Maar Boris Johnson is niet te vertrouwen. Hij goochelt met taal als de beste, maar de scepsis groeit elke dag, en terecht. Het is het probleem van een sluwe vos die te lang blijft rondhangen: op den duur ken je zijn streken. Het scenario met de tweede brief, bijvoorbeeld, circuleerde al lang. Kort nadat de zogenoemde Benn Act door het parlement was gesluisd – genoemd naar Hilary Benn, het parlementslid dat Johnson nu verplichtte om een brief te sturen – werd er al geopperd dat de premier doodleuk een tweede brief zou sturen waarin hij de boodschap van de eerste teniet zou doen. Dat vonden velen toen onwaarschijnlijk: te kinderachtig. Maar kijk, het gebeurde dan toch. Wie op het schaamtegevoel van Johnson moet rekenen, is eraan voor de moeite.
Het beeld dat overblijft is dat van een premier die koste wat het kost zijn land wil losmaken van de EU. Dat is verdedigbaar: sinds David Cameron en stoemelings zijn land met een referendum in een exitscenario deed belanden, was er eigenlijk geen andere keuze. De meerderheid pro brexit in 2016 was krap, maar het was een meerderheid. Boris Johnson voelt goed aan dat de Britten niet alleen van de schier eindeloze brexitcapriolen af willen, maar dat een grote groep landgenoten ook echt ‘de controle terug wil’. Het ziet er ook naar uit dat Johnson deze week, of later, in zijn opzet zal slagen – eindelijk.
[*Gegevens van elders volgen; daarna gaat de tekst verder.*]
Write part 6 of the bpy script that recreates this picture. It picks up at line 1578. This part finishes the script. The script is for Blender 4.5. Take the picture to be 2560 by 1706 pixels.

Wie op het schaamtegevoel van Johnson moet rekenen, is eraan voor de moeite.
Tegelijk bewijzen de laatste afleveringen van het brexitverhaal nog maar eens het belang van de instellingen in een parlementaire democratie. Ook het amendement dat zaterdag goedgekeurd werd, begon bij het wantrouwen van één parlementslid. Oliver Letwin – nota bene tot voor kort een partijgenoot van Johnson, maar wel een heftige tegenstander van een harde brexit – wilde met zijn amendement verhinderen dat Johnson een principeakkoord van het parlement op zak had maar dat principe niet in wetten zou omzetten. Waardoor het toch nog een no-dealbrexit zou kunnen worden. Het manoeuvre met de twee brieven zal Letwin alleen maar gesterkt hebben in zijn vermoedens. Het gevecht tussen Johnson en het parlement mag dan geregeld tot rare kronkels leiden, onzinnig is het echt niet. Het houdt een autoritair politicus, die in zijn wildste dromen het land per bevel bestuurt, in bedwang.
Wat er de komende dagen en weken ook gebeurt, uiteindelijk zal de relatie tussen Londen en Brussel voorgoed veranderd zijn. Cruciaal is dan het soort relatie dat Johnson en zijn opvolgers wil uitbouwen met Europa. Wordt het Britse eiland echt een Singapore aan de Noordzee, met extreme deregulering en een dramatische afbouw van de rechten van werknemers? Of zal het zich houden aan het akkoord dat beide partijen nu op zak hebben, waarin een ‘level playing field’ de groeiende ongelijkheid beteugelt? Als dat laatste nog een paar tegenstrijdige brieven kost: so be it. Dat mag wat ergernis en parlementair theater kosten. Een onelegante rechtsstaat is altijd te verkiezen boven een gestroomlijnde oligarchie.